Exercise description → Keep the pictures out and restate every record exactly.

Scene modeling code data →
========================================================================

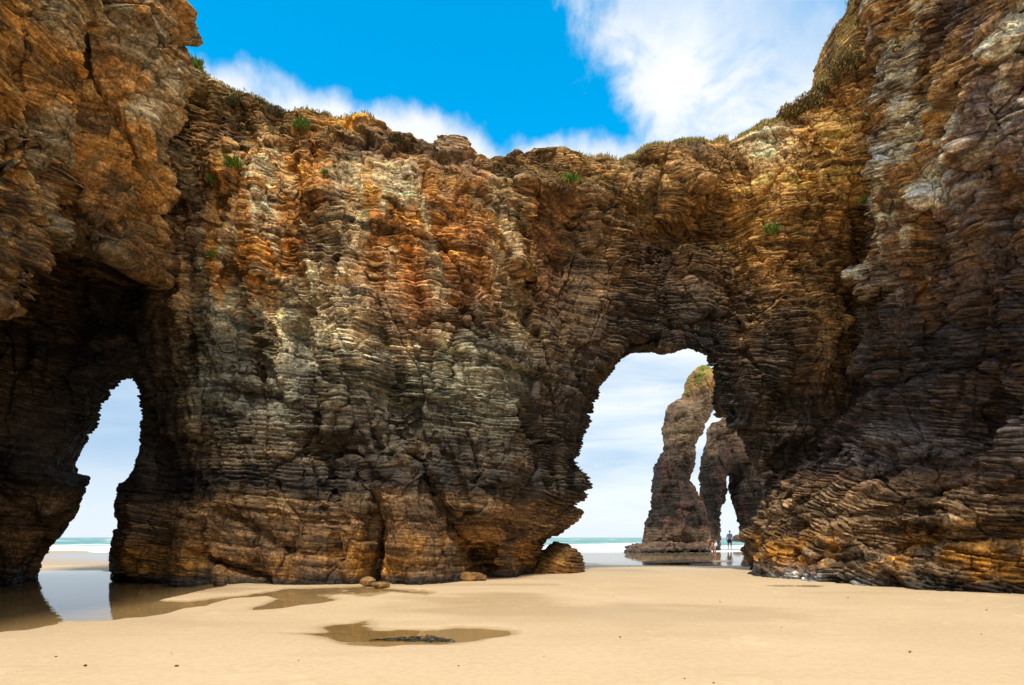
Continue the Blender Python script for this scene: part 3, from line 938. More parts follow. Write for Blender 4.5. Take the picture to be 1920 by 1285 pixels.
for nm, outl, yy, lab in (
        ('flat_rock', [(1202, 1060), (1208, 1053), (1250, 1050), (1300, 1049), (1334, 1051), (1336, 1060)], 26.5, 'flat dark wet rock lying in the shallow water below the leaning stack'),
        ('flat_rock', [(1290, 1066), (1296, 1058), (1330, 1056), (1354, 1060), (1356, 1066)], 23.0, 'small thin dark rock at the sand edge inside the right arch'),
        ('flat_rock', [(1392, 1070), (1394, 1058), (1412, 1056), (1430, 1060), (1432, 1072)], 21.0, 'squarish brown rock at the right foot of the big arch')):
    o, _, _ = slab_from_outline(nm, outl, yy, .45, .16, .03, .22, boulder_colour, (0, 0), 3.5, 1, None, .4, noise=.03)
    tag(o, lab, 'rock')


def stone(name, u, v, y, rx, ry, rz, label, seed, mat=None, colr=None):
    h = min(rx, ry, rz) / 7
    gx, gy, gz = grid(-rx * 1.5, rx * 1.5, -ry * 1.5, ry * 1.5, -rz * 1.5, rz * 1.5, h)
    X, Y, Z = np.meshgrid(gx, gy, gz, indexing='ij')
    f = np.sqrt((X / rx) ** 2 + (Y / ry) ** 2 + (Z / rz) ** 2) - 1 + .22 * fbm(X / rx * 1.3 + seed, Y / ry * 1.3, Z / rz * 1.3, 3)
    vv, q = surface_nets(f.astype(np.float32), (gx[0], gy[0], gz[0]), h)
    vv = relax(vv, q, 1)
    x, _, z = P(u, v, y)
    c = np.tile(np.asarray(colr, np.float32), (len(vv), 1)) * (1 + .25 * fbm(vv[:, 0] / rx * 3 + seed, vv[:, 1] / rx * 3, vv[:, 2] / rx * 3, 3))[:, None]
    o = make_mesh(name, vv, q, M_ROCK, c, {'strata': vv[:, 2], 'wet': np.zeros(len(vv))})
    o.location = (x, y, z)
    tag(o, label, 'stone')
    return o


stone('stone', 690, 1090, 12.75, .17, .14, .10, 'pale sandy stone in the mouth of the black fissure, the higher of two', 1.0, colr=C['tan'] * .9)
stone('stone', 714, 1097, 12.4, .20, .16, .07, 'flat pale stone in the mouth of the black fissure, the lower of two', 4.0, colr=C['tan'] * .8)
stone('stone', 880, 1084, 14.2, .42, .3, .14, 'low brown stone half buried in sand right of the wedge block', 7.0, colr=C['brown'] * .9)

# ------------------------------------------------------------------ 5. ground: sand with pools, sea
POOL_LEFT = [(-300, 1230), (0, 1183), (110, 1165), (200, 1162), (300, 1155), (380, 1150), (470, 1142), (560, 1134), (620, 1126), (580, 1112), (540, 1104),
             (420, 1100), (340, 1085), (200, 1072), (190, 1068), (-300, 1066)]
TONGUES = [[(300, 1127), (360, 1110), (430, 1101), (500, 1097), (560, 1099), (520, 1107), (440, 1117), (360, 1127)],
           [(290, 1162), (350, 1143), (430, 1125), (500, 1119), (524, 1123), (500, 1134), (440, 1148), (360, 1162)]]
POOL_MID = [(545, 1186), (600, 1180), (620, 1170), (670, 1165), (720, 1175), (800, 1180), (860, 1173), (930, 1176), (975, 1188), (950, 1200), (900, 1208), (830, 1214), (740, 1216), (660, 1214), (600, 1200)]
POOL_CLIFF = [(1420, 1099), (1470, 1096), (1540, 1098), (1560, 1101), (1530, 1103), (1470, 1102)]
POOL_FOOT = [(520, 1106), (600, 1103), (700, 1098), (780, 1106), (820, 1112), (800, 1117), (720, 1112), (700, 1122), (640, 1116), (600, 1118), (560, 1113)]
POOL_STREAM = [(330, 1150), (360, 1140), (470, 1126), (560, 1122), (600, 1130), (520, 1140), (420, 1148), (350, 1156)]


def gp(u, v, z=-.02):
    y = F * (ZC - z) / (v - HOR)
    return ((u - 960) / F * y, y)


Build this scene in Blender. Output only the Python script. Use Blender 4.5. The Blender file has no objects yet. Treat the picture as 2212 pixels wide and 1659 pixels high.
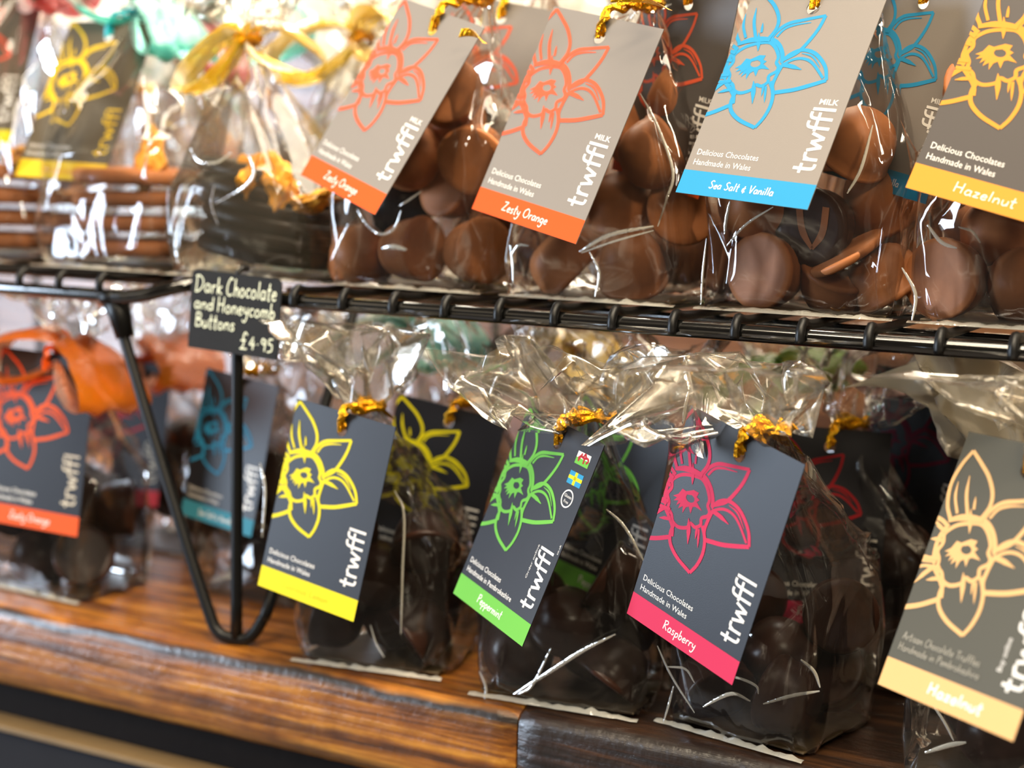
import bpy, bmesh, math, random
from mathutils import Vector, Matrix, noise

PI = math.pi
sc = bpy.context.scene
COL = sc.collection

# ------------------------------------------------------------------ materials
def lin(c):
    return tuple(((v / 255) / 12.92 if v / 255 <= 0.04045 else ((v / 255 + 0.055) / 1.055) ** 2.4) for v in c) + (1,)

def new_mat(name):
    m = bpy.data.materials.new(name)
    m.use_nodes = True
    nt = m.node_tree
    nt.nodes.clear()
    out = nt.nodes.new('ShaderNodeOutputMaterial')
    return m, nt, out

def N(nt, typ, **kw):
    n = nt.nodes.new(typ)
    for k, v in kw.items():
        if k.startswith('i_'):
            n.inputs[k[2:].replace('_', ' ')].default_value = v
        else:
            setattr(n, k, v)
    return n

def plain(name, rgb, rough=0.5, metal=0.0, spec=0.5, coat=0.0, bump=0.0, bscale=800, var=0.0, vscale=60, coatr=.1):
    m, nt, out = new_mat(name)
    b = N(nt, 'ShaderNodeBsdfPrincipled')
    b.inputs['Base Color'].default_value = lin(rgb)
    b.inputs['Roughness'].default_value = rough
    b.inputs['Metallic'].default_value = metal
    b.inputs['Specular IOR Level'].default_value = spec
    b.inputs['Coat Weight'].default_value = coat
    b.inputs['Coat Roughness'].default_value = coatr
    tc = N(nt, 'ShaderNodeTexCoord')
    if var > 0:
        nz = N(nt, 'ShaderNodeTexNoise')
        nz.inputs['Scale'].default_value = vscale
        nz.inputs['Detail'].default_value = 4
        nt.links.new(tc.outputs['Object'], nz.inputs['Vector'])
        mx = N(nt, 'ShaderNodeMix', data_type='RGBA')
        c = lin(rgb)
        mx.inputs['A'].default_value = tuple(v * (1 - var) for v in c[:3]) + (1,)
        mx.inputs['B'].default_value = tuple(min(1, v * (1 + var)) for v in c[:3]) + (1,)
        nt.links.new(nz.outputs['Fac'], mx.inputs['Factor'])
        nt.links.new(mx.outputs['Result'], b.inputs['Base Color'])
    if bump > 0:
        nz = N(nt, 'ShaderNodeTexNoise')
        nz.inputs['Scale'].default_value = bscale
        nz.inputs['Detail'].default_value = 3
        nt.links.new(tc.outputs['Object'], nz.inputs['Vector'])
        bp = N(nt, 'ShaderNodeBump')
        bp.inputs['Strength'].default_value = bump
        bp.inputs['Distance'].default_value = 0.001
        nt.links.new(nz.outputs['Fac'], bp.inputs['Height'])
        nt.links.new(bp.outputs['Normal'], b.inputs['Normal'])
    nt.links.new(b.outputs['BSDF'], out.inputs['Surface'])
    return m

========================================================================

Exercise result →
Continue the Blender Python script for this scene: part 3, from line 938. More parts follow. Write for Blender 4.5. Take the picture to be 1920 by 1285 pixels.
for nm, outl, yy, lab in (
        ('flat_rock', [(1202, 1060), (1208, 1053), (1250, 1050), (1300, 1049), (1334, 1051), (1336, 1060)], 26.5, 'flat dark wet rock lying in the shallow water below the leaning stack'),
        ('flat_rock', [(1290, 1066), (1296, 1058), (1330, 1056), (1354, 1060), (1356, 1066)], 23.0, 'small thin dark rock at the sand edge inside the right arch'),
        ('flat_rock', [(1392, 1070), (1394, 1058), (1412, 1056), (1430, 1060), (1432, 1072)], 21.0, 'squarish brown rock at the right foot of the big arch')):
    o, _, _ = slab_from_outline(nm, outl, yy, .45, .16, .03, .22, boulder_colour, (0, 0), 3.5, 1, None, .4, noise=.03)
    tag(o, lab, 'rock')


def stone(name, u, v, y, rx, ry, rz, label, seed, mat=None, colr=None):
    h = min(rx, ry, rz) / 7
    gx, gy, gz = grid(-rx * 1.5, rx * 1.5, -ry * 1.5, ry * 1.5, -rz * 1.5, rz * 1.5, h)
    X, Y, Z = np.meshgrid(gx, gy, gz, indexing='ij')
    f = np.sqrt((X / rx) ** 2 + (Y / ry) ** 2 + (Z / rz) ** 2) - 1 + .22 * fbm(X / rx * 1.3 + seed, Y / ry * 1.3, Z / rz * 1.3, 3)
    vv, q = surface_nets(f.astype(np.float32), (gx[0], gy[0], gz[0]), h)
    vv = relax(vv, q, 1)
    x, _, z = P(u, v, y)
    c = np.tile(np.asarray(colr, np.float32), (len(vv), 1)) * (1 + .25 * fbm(vv[:, 0] / rx * 3 + seed, vv[:, 1] / rx * 3, vv[:, 2] / rx * 3, 3))[:, None]
    o = make_mesh(name, vv, q, M_ROCK, c, {'strata': vv[:, 2], 'wet': np.zeros(len(vv))})
    o.location = (x, y, z)
    tag(o, label, 'stone')
    return o


stone('stone', 690, 1090, 12.75, .17, .14, .10, 'pale sandy stone in the mouth of the black fissure, the higher of two', 1.0, colr=C['tan'] * .9)
stone('stone', 714, 1097, 12.4, .20, .16, .07, 'flat pale stone in the mouth of the black fissure, the lower of two', 4.0, colr=C['tan'] * .8)
stone('stone', 880, 1084, 14.2, .42, .3, .14, 'low brown stone half buried in sand right of the wedge block', 7.0, colr=C['brown'] * .9)

# ------------------------------------------------------------------ 5. ground: sand with pools, sea
POOL_LEFT = [(-300, 1230), (0, 1183), (110, 1165), (200, 1162), (300, 1155), (380, 1150), (470, 1142), (560, 1134), (620, 1126), (580, 1112), (540, 1104),
             (420, 1100), (340, 1085), (200, 1072), (190, 1068), (-300, 1066)]
TONGUES = [[(300, 1127), (360, 1110), (430, 1101), (500, 1097), (560, 1099), (520, 1107), (440, 1117), (360, 1127)],
           [(290, 1162), (350, 1143), (430, 1125), (500, 1119), (524, 1123), (500, 1134), (440, 1148), (360, 1162)]]
POOL_MID = [(545, 1186), (600, 1180), (620, 1170), (670, 1165), (720, 1175), (800, 1180), (860, 1173), (930, 1176), (975, 1188), (950, 1200), (900, 1208), (830, 1214), (740, 1216), (660, 1214), (600, 1200)]
POOL_CLIFF = [(1420, 1099), (1470, 1096), (1540, 1098), (1560, 1101), (1530, 1103), (1470, 1102)]
POOL_FOOT = [(520, 1106), (600, 1103), (700, 1098), (780, 1106), (820, 1112), (800, 1117), (720, 1112), (700, 1122), (640, 1116), (600, 1118), (560, 1113)]
POOL_STREAM = [(330, 1150), (360, 1140), (470, 1126), (560, 1122), (600, 1130), (520, 1140), (420, 1148), (350, 1156)]


def gp(u, v, z=-.02):
    y = F * (ZC - z) / (v - HOR)
    return ((u - 960) / F * y, y)


Build this scene in Blender. Output only the Python script. Use Blender 4.5. The Blender file has no objects yet. Treat the picture as 2212 pixels wide and 1659 pixels high.
import bpy, bmesh, math, random
from mathutils import Vector, Matrix, noise

PI = math.pi
sc = bpy.context.scene
COL = sc.collection

# ------------------------------------------------------------------ materials
def lin(c):
    return tuple(((v / 255) / 12.92 if v / 255 <= 0.04045 else ((v / 255 + 0.055) / 1.055) ** 2.4) for v in c) + (1,)

def new_mat(name):
    m = bpy.data.materials.new(name)
    m.use_nodes = True
    nt = m.node_tree
    nt.nodes.clear()
    out = nt.nodes.new('ShaderNodeOutputMaterial')
    return m, nt, out

def N(nt, typ, **kw):
    n = nt.nodes.new(typ)
    for k, v in kw.items():
        if k.startswith('i_'):
            n.inputs[k[2:].replace('_', ' ')].default_value = v
        else:
            setattr(n, k, v)
    return n

def plain(name, rgb, rough=0.5, metal=0.0, spec=0.5, coat=0.0, bump=0.0, bscale=800, var=0.0, vscale=60, coatr=.1):
    m, nt, out = new_mat(name)
    b = N(nt, 'ShaderNodeBsdfPrincipled')
    b.inputs['Base Color'].default_value = lin(rgb)
    b.inputs['Roughness'].default_value = rough
    b.inputs['Metallic'].default_value = metal
    b.inputs['Specular IOR Level'].default_value = spec
    b.inputs['Coat Weight'].default_value = coat
    b.inputs['Coat Roughness'].default_value = coatr
    tc = N(nt, 'ShaderNodeTexCoord')
    if var > 0:
        nz = N(nt, 'ShaderNodeTexNoise')
        nz.inputs['Scale'].default_value = vscale
        nz.inputs['Detail'].default_value = 4
        nt.links.new(tc.outputs['Object'], nz.inputs['Vector'])
        mx = N(nt, 'ShaderNodeMix', data_type='RGBA')
        c = lin(rgb)
        mx.inputs['A'].default_value = tuple(v * (1 - var) for v in c[:3]) + (1,)
        mx.inputs['B'].default_value = tuple(min(1, v * (1 + var)) for v in c[:3]) + (1,)
        nt.links.new(nz.outputs['Fac'], mx.inputs['Factor'])
        nt.links.new(mx.outputs['Result'], b.inputs['Base Color'])
    if bump > 0:
        nz = N(nt, 'ShaderNodeTexNoise')
        nz.inputs['Scale'].default_value = bscale
        nz.inputs['Detail'].default_value = 3
        nt.links.new(tc.outputs['Object'], nz.inputs['Vector'])
        bp = N(nt, 'ShaderNodeBump')
        bp.inputs['Strength'].default_value = bump
        bp.inputs['Distance'].default_value = 0.001
        nt.links.new(nz.outputs['Fac'], bp.inputs['Height'])
        nt.links.new(bp.outputs['Normal'], b.inputs['Normal'])
    nt.links.new(b.outputs['BSDF'], out.inputs['Surface'])
    return m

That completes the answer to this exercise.